### DIRECTION
Only the lines from the first one through the line with "PI = math.pi" should be printed, exactly as they appear.

### RAW DATA
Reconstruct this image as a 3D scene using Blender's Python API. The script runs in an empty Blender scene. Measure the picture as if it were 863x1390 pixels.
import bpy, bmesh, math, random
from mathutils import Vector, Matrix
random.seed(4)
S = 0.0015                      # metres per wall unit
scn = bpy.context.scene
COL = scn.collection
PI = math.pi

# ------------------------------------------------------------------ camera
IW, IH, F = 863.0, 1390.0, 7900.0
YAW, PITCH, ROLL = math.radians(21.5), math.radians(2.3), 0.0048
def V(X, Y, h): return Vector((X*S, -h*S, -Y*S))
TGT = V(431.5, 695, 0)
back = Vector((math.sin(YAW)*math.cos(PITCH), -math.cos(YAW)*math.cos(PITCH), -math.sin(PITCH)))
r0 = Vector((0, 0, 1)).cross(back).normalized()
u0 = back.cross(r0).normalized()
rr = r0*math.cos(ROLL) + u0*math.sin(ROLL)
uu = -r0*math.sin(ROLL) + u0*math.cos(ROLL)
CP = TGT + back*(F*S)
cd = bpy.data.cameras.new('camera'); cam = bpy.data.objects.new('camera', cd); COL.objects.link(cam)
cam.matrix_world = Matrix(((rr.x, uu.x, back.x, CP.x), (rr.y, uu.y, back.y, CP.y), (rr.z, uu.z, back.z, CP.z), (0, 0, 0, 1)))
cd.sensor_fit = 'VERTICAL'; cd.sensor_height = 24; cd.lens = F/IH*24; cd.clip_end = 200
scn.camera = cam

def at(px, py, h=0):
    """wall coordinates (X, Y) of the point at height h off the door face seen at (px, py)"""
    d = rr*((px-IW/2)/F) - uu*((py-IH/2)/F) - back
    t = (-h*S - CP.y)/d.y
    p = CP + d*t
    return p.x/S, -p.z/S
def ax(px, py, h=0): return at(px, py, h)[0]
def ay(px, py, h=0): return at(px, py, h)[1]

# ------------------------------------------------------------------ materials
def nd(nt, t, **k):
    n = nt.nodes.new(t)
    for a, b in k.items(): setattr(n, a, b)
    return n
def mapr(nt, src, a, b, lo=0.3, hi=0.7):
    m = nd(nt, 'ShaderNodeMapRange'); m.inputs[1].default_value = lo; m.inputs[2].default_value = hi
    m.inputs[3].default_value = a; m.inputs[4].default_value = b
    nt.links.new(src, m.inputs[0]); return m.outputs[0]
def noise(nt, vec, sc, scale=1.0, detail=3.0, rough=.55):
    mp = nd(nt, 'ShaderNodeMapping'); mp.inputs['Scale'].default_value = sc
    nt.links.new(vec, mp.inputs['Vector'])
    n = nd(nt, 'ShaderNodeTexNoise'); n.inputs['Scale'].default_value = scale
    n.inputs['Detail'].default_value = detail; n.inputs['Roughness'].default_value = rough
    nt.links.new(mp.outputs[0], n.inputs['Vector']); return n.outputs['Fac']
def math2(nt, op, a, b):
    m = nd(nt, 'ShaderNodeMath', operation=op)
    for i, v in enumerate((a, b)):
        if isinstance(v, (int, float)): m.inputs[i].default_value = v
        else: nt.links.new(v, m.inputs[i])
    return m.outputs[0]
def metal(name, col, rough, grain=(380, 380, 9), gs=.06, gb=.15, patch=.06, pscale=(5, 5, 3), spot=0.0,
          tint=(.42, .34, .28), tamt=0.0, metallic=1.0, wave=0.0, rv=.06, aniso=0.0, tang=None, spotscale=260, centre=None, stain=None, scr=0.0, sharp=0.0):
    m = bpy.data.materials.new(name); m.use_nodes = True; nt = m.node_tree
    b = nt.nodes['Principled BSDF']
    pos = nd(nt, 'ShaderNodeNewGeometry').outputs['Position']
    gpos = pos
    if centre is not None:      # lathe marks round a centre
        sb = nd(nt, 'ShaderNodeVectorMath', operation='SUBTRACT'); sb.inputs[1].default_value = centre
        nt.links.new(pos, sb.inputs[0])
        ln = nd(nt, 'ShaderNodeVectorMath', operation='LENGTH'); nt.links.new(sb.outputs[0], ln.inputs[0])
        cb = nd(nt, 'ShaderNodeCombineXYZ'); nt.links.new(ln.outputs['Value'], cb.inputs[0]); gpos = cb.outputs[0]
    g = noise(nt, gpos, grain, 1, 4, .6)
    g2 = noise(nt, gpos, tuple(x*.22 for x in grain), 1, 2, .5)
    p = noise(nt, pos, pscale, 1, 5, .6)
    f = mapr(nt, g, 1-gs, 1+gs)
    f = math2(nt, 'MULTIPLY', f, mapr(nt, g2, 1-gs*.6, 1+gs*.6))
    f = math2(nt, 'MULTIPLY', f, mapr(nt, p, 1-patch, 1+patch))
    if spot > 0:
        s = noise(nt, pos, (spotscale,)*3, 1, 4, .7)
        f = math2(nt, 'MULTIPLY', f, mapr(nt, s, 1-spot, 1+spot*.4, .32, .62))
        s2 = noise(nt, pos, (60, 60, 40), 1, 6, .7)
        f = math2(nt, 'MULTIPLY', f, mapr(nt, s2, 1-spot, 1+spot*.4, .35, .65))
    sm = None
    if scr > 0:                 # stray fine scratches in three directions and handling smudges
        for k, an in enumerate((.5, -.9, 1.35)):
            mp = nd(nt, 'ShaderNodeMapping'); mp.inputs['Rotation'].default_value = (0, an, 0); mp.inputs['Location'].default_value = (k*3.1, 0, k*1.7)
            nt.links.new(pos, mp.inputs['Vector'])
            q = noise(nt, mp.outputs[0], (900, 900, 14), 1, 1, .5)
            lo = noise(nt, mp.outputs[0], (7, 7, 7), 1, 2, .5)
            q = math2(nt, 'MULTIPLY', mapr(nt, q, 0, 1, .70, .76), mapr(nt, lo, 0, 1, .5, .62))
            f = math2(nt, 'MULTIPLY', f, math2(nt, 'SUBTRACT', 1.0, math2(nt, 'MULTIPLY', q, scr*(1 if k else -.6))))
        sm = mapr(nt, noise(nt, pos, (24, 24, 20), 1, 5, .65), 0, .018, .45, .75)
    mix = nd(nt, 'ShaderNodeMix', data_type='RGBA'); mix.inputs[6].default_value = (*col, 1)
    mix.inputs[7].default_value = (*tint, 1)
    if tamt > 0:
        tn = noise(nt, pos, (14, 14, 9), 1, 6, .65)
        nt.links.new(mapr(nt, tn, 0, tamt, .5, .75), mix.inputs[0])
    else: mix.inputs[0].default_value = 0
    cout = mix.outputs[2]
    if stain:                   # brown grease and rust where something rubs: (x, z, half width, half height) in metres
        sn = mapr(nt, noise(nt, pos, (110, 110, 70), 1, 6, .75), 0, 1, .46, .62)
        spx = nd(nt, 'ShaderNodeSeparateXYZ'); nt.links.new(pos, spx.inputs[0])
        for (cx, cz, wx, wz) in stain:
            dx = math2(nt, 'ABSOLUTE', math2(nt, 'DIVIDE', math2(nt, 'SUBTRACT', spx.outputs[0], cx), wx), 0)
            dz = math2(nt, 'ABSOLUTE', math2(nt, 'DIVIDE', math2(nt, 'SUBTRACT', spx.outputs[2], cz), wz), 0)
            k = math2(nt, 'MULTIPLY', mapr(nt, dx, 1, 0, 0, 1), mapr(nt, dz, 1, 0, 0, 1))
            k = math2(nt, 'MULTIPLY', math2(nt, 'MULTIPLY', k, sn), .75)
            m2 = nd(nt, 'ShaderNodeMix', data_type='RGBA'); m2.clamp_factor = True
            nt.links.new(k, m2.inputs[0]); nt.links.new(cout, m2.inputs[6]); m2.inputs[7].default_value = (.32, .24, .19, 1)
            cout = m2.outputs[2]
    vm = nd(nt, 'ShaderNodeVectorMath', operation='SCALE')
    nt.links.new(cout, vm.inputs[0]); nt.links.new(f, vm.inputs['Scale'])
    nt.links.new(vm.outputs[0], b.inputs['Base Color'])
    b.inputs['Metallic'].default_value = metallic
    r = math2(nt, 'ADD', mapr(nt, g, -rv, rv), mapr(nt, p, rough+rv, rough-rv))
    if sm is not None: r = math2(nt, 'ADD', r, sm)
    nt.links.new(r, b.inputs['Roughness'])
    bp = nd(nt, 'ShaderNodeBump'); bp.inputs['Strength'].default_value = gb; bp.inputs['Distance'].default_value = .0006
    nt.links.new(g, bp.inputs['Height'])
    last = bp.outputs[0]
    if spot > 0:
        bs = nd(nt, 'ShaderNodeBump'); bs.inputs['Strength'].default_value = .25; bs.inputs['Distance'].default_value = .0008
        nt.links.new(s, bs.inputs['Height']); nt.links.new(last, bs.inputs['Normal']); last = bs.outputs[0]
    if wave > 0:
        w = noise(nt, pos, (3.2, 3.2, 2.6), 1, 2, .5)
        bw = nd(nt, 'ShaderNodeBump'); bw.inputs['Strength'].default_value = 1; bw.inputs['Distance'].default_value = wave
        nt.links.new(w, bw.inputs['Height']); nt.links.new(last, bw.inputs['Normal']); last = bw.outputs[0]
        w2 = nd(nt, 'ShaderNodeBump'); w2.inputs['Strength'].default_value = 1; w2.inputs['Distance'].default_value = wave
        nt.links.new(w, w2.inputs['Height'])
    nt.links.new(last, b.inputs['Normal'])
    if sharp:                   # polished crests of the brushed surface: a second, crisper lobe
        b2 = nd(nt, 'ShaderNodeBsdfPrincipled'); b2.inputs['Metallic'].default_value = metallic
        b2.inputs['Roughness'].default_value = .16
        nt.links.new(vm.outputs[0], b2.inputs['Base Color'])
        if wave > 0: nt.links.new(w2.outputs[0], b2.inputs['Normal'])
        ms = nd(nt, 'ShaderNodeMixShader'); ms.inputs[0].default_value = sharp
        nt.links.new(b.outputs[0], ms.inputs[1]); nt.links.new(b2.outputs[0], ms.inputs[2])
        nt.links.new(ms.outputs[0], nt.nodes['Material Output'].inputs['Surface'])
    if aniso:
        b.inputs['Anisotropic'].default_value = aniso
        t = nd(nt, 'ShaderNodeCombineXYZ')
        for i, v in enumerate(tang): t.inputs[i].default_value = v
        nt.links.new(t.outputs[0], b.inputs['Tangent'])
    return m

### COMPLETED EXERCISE
Reconstruct this image as a 3D scene using Blender's Python API. The script runs in an empty Blender scene. Measure the picture as if it were 863x1390 pixels.
import bpy, bmesh, math, random
from mathutils import Vector, Matrix
random.seed(4)
S = 0.0015                      # metres per wall unit
scn = bpy.context.scene
COL = scn.collection
PI = math.pi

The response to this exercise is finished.